The First Chechen War (1994-1996)
Chechnya, a small Muslim-majority republic in the North Caucasus with roughly one million people, declared independence under General Dzhokhar Dudayev in 1991. Moscow initially ignored the breakaway territory, preoccupied with its own political crises. But by 1994, Yeltsin — facing political pressure, falling approval ratings, and a need to appear decisive — ordered an invasion.

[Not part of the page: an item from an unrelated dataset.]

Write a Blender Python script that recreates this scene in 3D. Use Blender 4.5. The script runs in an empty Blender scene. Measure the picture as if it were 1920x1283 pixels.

The campaign was expected to be swift. Defense Minister Pavel Grachev reportedly boasted that a single paratrooper regiment could take the capital, Grozny, in two hours. Instead, the assault on Grozny in December 1994-January 1995 became one of the most disastrous urban battles in modern military history. Chechen fighters, many of them Soviet-trained veterans, ambushed Russian columns in the city's streets. The 131st Maikop Brigade was virtually annihilated in its first engagement, losing 85 of 120 armored vehicles and over 200 men.
The war dragged on for nearly two years. Russia eventually leveled Grozny with artillery and air power — the UN called it 'the most destroyed city on Earth.' An estimated 50,000-80,000 civilians were killed, many of them ethnic Russians too elderly or poor to flee. Russian casualties were officially 5,700 dead, though credible estimates run two to three times higher. The Khasavyurt Accord of August 1996 ended the war with Chechnya gaining de facto independence, a humiliating defeat for Moscow.